I came to Atlanta in the fall of 1986, hired by the late Michael Horne to direct a Wendy Wasserstein comedy called Isn’t It Romantic at Theatre in the Square, and then sticking around to perform in the Horizon Theatre’s Christmas production of Alan Ayckbourn’s Season’s Greetings. By that time, I’d decided to stay. In 1987 I was acting in another comedy at the Horizon, Christopher Durang’s The Marriage of Bette and Boo, but already I was wanting to make my own productions happen, and in the fall of ’87 I produced and directed the first Essential Theatre show – two ghost story one-acts by John Pielmeier (author of Agnes of God), featuring Scott Higgs and Bill Murphey (two fine local actors that I’m still friends with today) and a lady named Elin Zimmerman, who came down from New York just to do the show.
Over the next ten years I continued to free-lance with other companies, directing three of the first four productions ever done in Theatre In the Square’s Alley Stage space (we opened that place up with a comedy by local writer Karen Wurl, who I’ve gone on to work with several times since). In the summers I directed the outdoor drama Unto These Hills in Cherokee, North Carolina, working there with many talented people from the Atlanta theatre scene, and I also continued to produce and direct occasional productions with the Essential Theatre: Vinegar Tom and They Dance Real Slow In Jackson and Wandering Desires at the Horizon space; Down the Road at the 14th Street Playhouse; Cinders and A Child Shall Lead at 7 Stages; and my own play Lubricant at a place called the Atlanta Dream Hostel. (Lubricant finally got a New York production last year.)
Some of these productions got good audiences and good reviews, but mostly we were doing new scripts – World Premieres or Regional Premieres – and I found that when you're doing plays that no one has heard of, by a company that no one’s heard of, and you’re only producing once every year or so, and you’re usually performing in a different space than where you were the last time – you tend to fall through the cracks.
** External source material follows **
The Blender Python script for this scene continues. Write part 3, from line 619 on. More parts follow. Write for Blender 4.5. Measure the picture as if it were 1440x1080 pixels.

We got great reviews for Down the Road from the AJC, Creative Loafing and WABE (which was doing theatre reviews back then), but three years later none of them bothered to come see A Child Shall Lead at 7 Stages. This was a beautiful, epic play about the Children’s Crusade, written by my friend Charlotte Fleck (originally from Spartanburg, South Carolina and now in New York City) and featuring a stunning performance by Laurie Beasley. In 2007, both these ladies finally got some of the critical praise they deserve for their work in our production of Night Travels.
Anyway, back in the late 90’s, I was wondering if I should keep trying to make my own theatre happen. I didn’t want to be producing year-round, and I didn’t want to do the kind of “audience-friendly” plays I was bored with seeing at so many other theatres in town. And that’s when the idea for the Essential Theatre Festival first came to me: Instead of doing one play no one has heard of, how about we do three plays no one has heard of? Maybe that’ll get us some more attention.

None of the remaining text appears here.